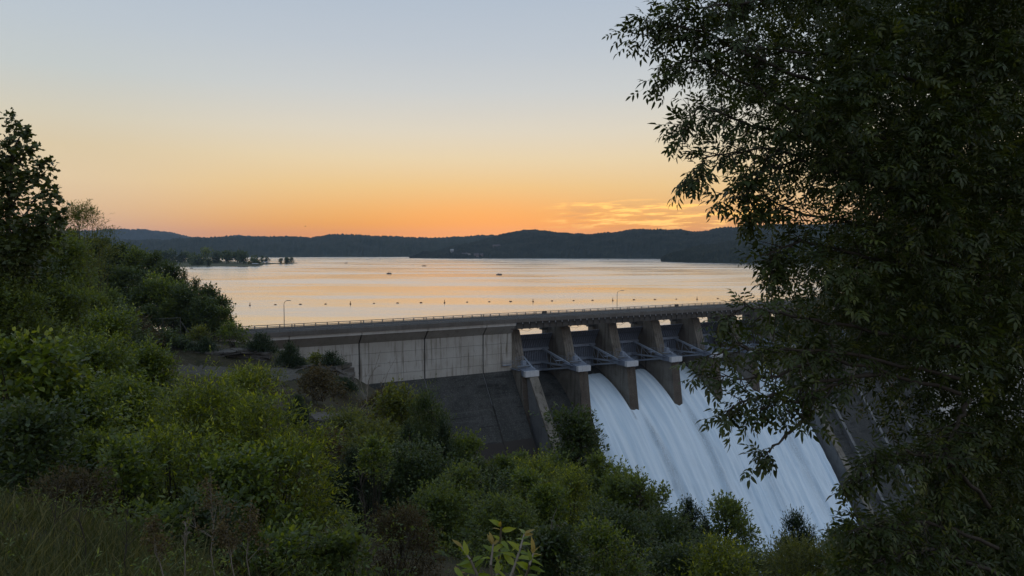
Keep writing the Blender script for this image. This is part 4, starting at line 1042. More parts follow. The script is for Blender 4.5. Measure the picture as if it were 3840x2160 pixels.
# --- centre: cedars and shrubs in front of the dam slope
for a in [(1600, 1500, 44, 330, 'gcedar', 'cedar_tree', 'large dark cedar in front of the dark concrete slope', 'tree'), (1490, 1470, 48, 250, 'olive', 'yellowish_tree', 'yellowish scrubby tree left of the large dark cedar', 'tree'), (1420, 1610, 42, 260, 'olive', 'scrub_tree', 'scrubby tree lower left of the large dark cedar', 'tree'),
          (1740, 1655, 46, 190, 'mid', 'scrub_tree', 'yellowish scrub tree on the right shoulder of the large cedar', 'tree'), (1330, 1720, 34, 260, 'cedar', 'cedar_tree', 'dark low cedar between the bright shrubs and the large cedar', 'tree'), (1560, 1700, 34, 380, 'dark', 'dark_shrub', 'dark shrub mass at the foot of the large cedar', 'shrub'),
          (1800, 1735, 44, 120, 'gcedar', 'scrub_tree', 'slim pointed tree against the lower dark slope', 'tree'), (1890, 1740, 46, 150, 'mid', 'shrub', 'leafy shrub left of the pointed tree by the training wall', 'shrub'), (1945, 1715, 48, 90, 'mid', 'shrub', 'slender shrub reaching up in front of the training wall', 'shrub'),
          (2165, 1560, 50, 230, 'dtree', 'pyramid_tree', 'pyramid-shaped tree left of the first white water stream', 'tree'), (2100, 1735, 46, 250, 'mid', 'shrub', 'shrub at the left foot of the pyramid-shaped tree', 'shrub'), (2030, 1740, 32, 230, 'lime', 'shrub', 'yellow green shrub below the training wall', 'shrub'),
          (1770, 1800, 36, 300, 'dark', 'shrub', 'dusky shrub below the pointed tree', 'shrub'), (2150, 1775, 30, 200, 'lime', 'shrub', 'yellow green shrub with dense crown, right of centre', 'shrub'), (2040, 1830, 28, 190, 'green', 'shrub', 'green shrub nestled left of the dense yellow green one', 'shrub'), (2300, 1755, 40, 200, 'green', 'shrub', 'green shrub at the edge of the white water', 'shrub'),
          (2330, 1800, 37, 240, 'mid', 'shrub', 'mid green shrub just right of the dense yellow green one', 'shrub'), (2440, 1850, 37, 170, 'mid', 'shrub', 'loose shrub standing before the middle of the white water', 'shrub'), (2585, 1890, 38, 170, 'cedar', 'cedar_tree', 'small cedar in front of the white water, left of the leafy young tree', 'tree'),
          (2735, 1880, 36, 170, 'tree', 'young_tree', 'leafy young tree silhouetted on the foot of the white water', 'tree'), (2990, 1950, 38, 250, 'cedar', 'cedar_tree', 'wide cedar in front of the lower right white water', 'tree'), (3130, 1985, 36, 160, 'gcedar', 'cedar_tree', 'thin cedar right of the wide one', 'tree'),
          (2500, 1960, 30, 380, 'dark', 'shrub', 'dark shrub mass under the loose shrub', 'shrub'), (2300, 1930, 26, 300, 'dark', 'shrub', 'dark shrub between yellow green shrub and white water', 'shrub'), (2270, 1990, 17, 260, 'green', 'shrub', 'leafy shrub at the bottom edge, right of the young sapling', 'shrub'),
          (2700, 2045, 15, 330, 'lime', 'shrub', 'bright yellow green shrub at the bottom edge below the young tree', 'shrub'), (2560, 2080, 18, 300, 'dark', 'shrub', 'dark shrub at the bottom edge left of the bright one', 'shrub'), (2990, 2040, 17, 330, 'olive', 'shrub', 'olive shrub at the bottom edge below the wide cedar', 'shrub'),
          (3680, 1620, 13, 620, 'dark', 'dark_tree', 'dark leafy mass behind the box elder at the right edge', 'tree'), (3560, 1930, 10, 520, 'dark', 'shrub', 'dark shrub under the box elder at the lower right edge', 'shrub'), (2850, 2090, 22, 260, 'dark', 'shrub', 'dark shrub at the bottom edge between bright and olive ones', 'shrub'), (3250, 2020, 10, 420, 'mid', 'shrub', 'shrub at the bottom right under the box elder branches', 'shrub'), (1280, 2010, 9.5, 240, 'mid', 'shrub', 'low leafy shrub at the bottom edge left of the young sapling', 'shrub'),
          (560, 1960, 8.6, 300, 'mid', 'shrub', 'low leafy weeds at the bottom left below the bright shrubs', 'shrub'), (240, 1800, 9.6, 330, 'brush', 'shrub', 'brown brush tangle above the grass at the left', 'shrub'), (760, 1890, 9.2, 330, 'dark', 'shrub', 'dark undergrowth behind the dry weed stalks', 'shrub'), (1440, 1480, 84, 170, 'brush', 'shrub', 'brown brush where the slope meets the concrete wall', 'shrub'), (1560, 1540, 76, 180, 'olive', 'shrub', 'olive scrub against the dark concrete slope above the big cedar', 'shrub'), (1700, 1690, 66, 200, 'dark', 'shrub', 'dark scrub at the base of the dark slope behind the big cedar', 'shrub'), (1500, 1930, 15, 260, 'brush', 'shrub', 'brown brush on the slope left of the young sapling', 'shrub'), (1845, 1735, 42, 60, 'gcedar', 'slender_tree', 'slender dark spire between the pointed tree and the training wall', 'tree'), (1530, 1590, 40, 90, 'cedar', 'cedar_tree', 'narrow dark spire on the left flank of the large cedar', 'tree'), (1660, 1570, 42, 110, 'cedar', 'cedar_tree', 'narrow dark spire on the right flank of the large cedar', 'tree'), (1400, 1660, 30, 110, 'green', 'young_tree', 'upright green young tree between bright shrubs and cedars', 'tree'), (2235, 1720, 40, 90, 'mid', 'young_tree', 'slim young tree just left of the green shrub at the white water edge', 'tree'), (2400, 1800, 36, 80, 'tree', 'young_tree', 'slim open young tree against the white water left of the loose shrub', 'tree'), (1980, 1780, 30, 110, 'green', 'young_tree', 'upright young tree left of the yellow green shrubs', 'tree'), (2640, 1930, 34, 70, 'cedar', 'cedar_tree', 'tiny cedar spire at the left foot of the leafy young tree', 'tree'), (1730, 1760, 28, 160, 'mid', 'shrub', 'ragged shrub in front of the large cedar foot', 'shrub'), (1040, 2030, 9.5, 260, 'green', 'shrub', 'low green shrub at the bottom edge below the bright shrubs', 'shrub'), (2080, 2010, 13, 300, 'dark', 'shrub', 'dark shrub right behind the young sapling', 'shrub'), (1900, 1900, 24, 330, 'mid', 'shrub', 'tufted shrub on the slope above the young sapling', 'shrub'),
          (1650, 1850, 26, 320, 'mid', 'shrub', 'grassy green shrub left above the young sapling', 'shrub')]:
    plant(*a, None, 4.4)


# ------------------------------------------------------------------ trees grown limb by limb
def limb_tree(name, label, trunk, limbs, blobs, leafmat_, tp, leaf, tw, per_limb, n_single, r, trunk_r=.16, leaves_per=5, droop=.3, dens=1.0, limbmat=M_bark, rlimb=.035):
    base = P(*trunk[0]); e = empty(name, base, 0, label, 'tree'); rel = lambda q: P(*q) - base
    segs = []; pts = [rel(q) for q in trunk]
    for i in range(len(pts) - 1): segs.append((pts[i], pts[i + 1], trunk_r * (1 - .8 * i / len(pts)), trunk_r * (1 - .8 * (i + 1) / len(pts))))
    obj('trunk', tubes_mesh('trunk', segs, limbmat, 9), e)
    B, A, Ls = [], [], []; twsegs = []
    for lb in limbs:
        q = [rel(v) for v in lb]; s = []
        fine = []
        for i in range(len(q) - 1):
            for f in np.linspace(0, 1, 7)[:-1]: fine.append(q[i] * (1 - f) + q[i + 1] * f + r.normal(size=3) * .012)
        fine.append(q[-1]); m = len(fine)
        for i in range(m - 1): s.append((fine[i], fine[i + 1], rlimb * (1 - .88 * i / m), rlimb * (1 - .88 * (i + 1) / m)))
        obj('limb', tubes_mesh('limb', s, limbmat, 6), e)
        n = int(per_limb) if len(lb) > 3 and not (1150 < lb[-1][1] < 1600 and lb[-1][0] < 2900) else (24 if len(lb) > 3 else 7); twl = tw if len(lb) > 3 else tw * .45
        for j in range(n):
            f = (.18 if len(lb) > 3 else .72) + (.82 if len(lb) > 3 else .28) * ((j + r.random()) / n); i = min(int(f * (m - 1)), m - 2); p = fine[i] * .5 + fine[i + 1] * .5; dr = norm(fine[i + 1] - fine[max(i - 2, 0)])
            a = dr * .55 + rdir(r, 1)[0] * .8; a[2] -= .12
            L = twl * (.35 + .8 * r.random()) * (1.15 - .55 * f); a = norm(a)
            B.append(p); A.append(a); Ls.append(L); twsegs.append((p, p + a * L + np.array([0, 0, -L * .12]), .006 + .004 * (1 - f), .002))
        B.append(fine[-1]); A.append(norm(fine[-1] - fine[-4])); Ls.append(tw * .5)
    if twsegs: obj('twigs', tubes_mesh('twigs', twsegs, limbmat, 4), e)
    B, A, Ls = np.array(B).reshape(-1, 3), np.array(A).reshape(-1, 3), np.array(Ls)
    a1 = sprays(r, B, A, Ls, leaves_per, leaf, tp, droop)
    parts = []
    n1 = len(a1[0]); pick = r.permutation(n1)[:n_single]; keep = np.ones(n1, bool); keep[pick] = False
    parts.append(leafcloud(*[v[keep] for v in a1[:4]], tp, r, a1[4][keep]))
    # single leaves are parts of their own
    vm = []
    for tv in (.1, .45, .85):
        vm.append(npmesh('leaf', tp[0], tp[1], leafmat_, False, np.full(len(tp[0]), tv)))
    import mathutils
    for i in pick:
        d = norm(a1[1][i]); sd = norm(np.cross(a1[2][i], d)); nn = np.cross(d, sd); sc = a1[3][i]
        o = obj('leaf', vm[0 if a1[4][i] < .3 else (1 if a1[4][i] < .65 else 2)], e)
        o.matrix_basis = mathutils.Matrix(((d[0] * sc, sd[0] * sc, nn[0] * sc, a1[0][i][0]), (d[1] * sc, sd[1] * sc, nn[1] * sc, a1[0][i][1]), (d[2] * sc, sd[2] * sc, nn[2] * sc, a1[0][i][2]), (0, 0, 0, 1)))
    for px, py, d, rp in blobs:
        c = rel((px, py, d)); rr = rp * d / FPX; dz = .75
        n = max(6, int(dens * 22 * (rr / leaf) ** 2 / leaves_per * (1 if tp is T_PINN else 1.6)))
        b = c + rdir(r, n) * rr * (r.random(n) ** .45)[:, None]; ax = rdir(r, n) + norm(b - c) * .6; ax[:, 2] *= .6
        s = sprays(r, b, ax, np.full(n, leaf * 1.9), leaves_per, leaf, tp, droop); parts.append(leafcloud(*s[:4], tp, r, s[4]))
    V, F, t = cat(parts); tag(obj('foliage', npmesh('foliage', V, F, leafmat_, False, t), e), kind='stuff')
    return e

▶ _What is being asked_
Pull out all lines of the data with the string "parts".

▶ _Solution to this problem_
Keep writing the Blender script for this image. This is part 4, starting at line 1042. More parts follow. The script is for Blender 4.5. Measure the picture as if it were 3840x2160 pixels.
    parts = []
    parts.append(leafcloud(*[v[keep] for v in a1[:4]], tp, r, a1[4][keep]))
    # single leaves are parts of their own
        s = sprays(r, b, ax, np.full(n, leaf * 1.9), leaves_per, leaf, tp, droop); parts.append(leafcloud(*s[:4], tp, r, s[4]))
    V, F, t = cat(parts); tag(obj('foliage', npmesh('foliage', V, F, leafmat_, False, t), e), kind='stuff')